• _Problem to work on_:
Give again, word for word, each line from the top of the listing through the line that holds "return mb.box(((a0 +".

— Begin Supplied information —

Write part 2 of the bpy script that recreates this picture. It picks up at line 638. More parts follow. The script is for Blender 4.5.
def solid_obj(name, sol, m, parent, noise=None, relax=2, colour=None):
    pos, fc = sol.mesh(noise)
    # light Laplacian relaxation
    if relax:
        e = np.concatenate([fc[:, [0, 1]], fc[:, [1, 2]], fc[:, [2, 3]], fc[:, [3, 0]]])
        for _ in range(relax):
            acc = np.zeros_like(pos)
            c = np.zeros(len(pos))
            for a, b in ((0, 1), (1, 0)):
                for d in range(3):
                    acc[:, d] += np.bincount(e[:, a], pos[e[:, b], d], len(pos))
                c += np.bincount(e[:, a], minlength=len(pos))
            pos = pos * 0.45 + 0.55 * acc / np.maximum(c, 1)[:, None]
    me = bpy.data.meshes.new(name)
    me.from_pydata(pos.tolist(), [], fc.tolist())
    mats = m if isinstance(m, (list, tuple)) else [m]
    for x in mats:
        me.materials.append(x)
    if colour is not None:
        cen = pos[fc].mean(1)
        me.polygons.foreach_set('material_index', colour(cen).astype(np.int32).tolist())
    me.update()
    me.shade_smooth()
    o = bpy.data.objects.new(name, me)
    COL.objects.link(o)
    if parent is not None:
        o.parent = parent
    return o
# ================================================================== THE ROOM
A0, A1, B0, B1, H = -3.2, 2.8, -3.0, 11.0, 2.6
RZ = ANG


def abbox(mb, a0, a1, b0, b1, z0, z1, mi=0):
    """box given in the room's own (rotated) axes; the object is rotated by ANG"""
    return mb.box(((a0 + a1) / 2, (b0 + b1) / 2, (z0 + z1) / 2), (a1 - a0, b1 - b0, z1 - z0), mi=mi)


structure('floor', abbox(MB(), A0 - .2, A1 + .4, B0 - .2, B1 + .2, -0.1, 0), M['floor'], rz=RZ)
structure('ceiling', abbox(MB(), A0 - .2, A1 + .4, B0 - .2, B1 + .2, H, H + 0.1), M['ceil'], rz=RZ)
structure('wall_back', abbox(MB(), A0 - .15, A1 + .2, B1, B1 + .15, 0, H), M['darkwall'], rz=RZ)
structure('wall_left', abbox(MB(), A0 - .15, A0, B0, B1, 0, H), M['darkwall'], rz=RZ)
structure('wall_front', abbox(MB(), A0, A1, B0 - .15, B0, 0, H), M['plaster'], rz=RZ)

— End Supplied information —

• _Output_:
Write part 2 of the bpy script that recreates this picture. It picks up at line 638. More parts follow. The script is for Blender 4.5.
def solid_obj(name, sol, m, parent, noise=None, relax=2, colour=None):
    pos, fc = sol.mesh(noise)
    # light Laplacian relaxation
    if relax:
        e = np.concatenate([fc[:, [0, 1]], fc[:, [1, 2]], fc[:, [2, 3]], fc[:, [3, 0]]])
        for _ in range(relax):
            acc = np.zeros_like(pos)
            c = np.zeros(len(pos))
            for a, b in ((0, 1), (1, 0)):
                for d in range(3):
                    acc[:, d] += np.bincount(e[:, a], pos[e[:, b], d], len(pos))
                c += np.bincount(e[:, a], minlength=len(pos))
            pos = pos * 0.45 + 0.55 * acc / np.maximum(c, 1)[:, None]
    me = bpy.data.meshes.new(name)
    me.from_pydata(pos.tolist(), [], fc.tolist())
    mats = m if isinstance(m, (list, tuple)) else [m]
    for x in mats:
        me.materials.append(x)
    if colour is not None:
        cen = pos[fc].mean(1)
        me.polygons.foreach_set('material_index', colour(cen).astype(np.int32).tolist())
    me.update()
    me.shade_smooth()
    o = bpy.data.objects.new(name, me)
    COL.objects.link(o)
    if parent is not None:
        o.parent = parent
    return o
# ================================================================== THE ROOM
A0, A1, B0, B1, H = -3.2, 2.8, -3.0, 11.0, 2.6
RZ = ANG


def abbox(mb, a0, a1, b0, b1, z0, z1, mi=0):
    """box given in the room's own (rotated) axes; the object is rotated by ANG"""
    return mb.box(((a0 + a1) / 2, (b0 + b1) / 2, (z0 + z1) / 2), (a1 - a0, b1 - b0, z1 - z0), mi=mi)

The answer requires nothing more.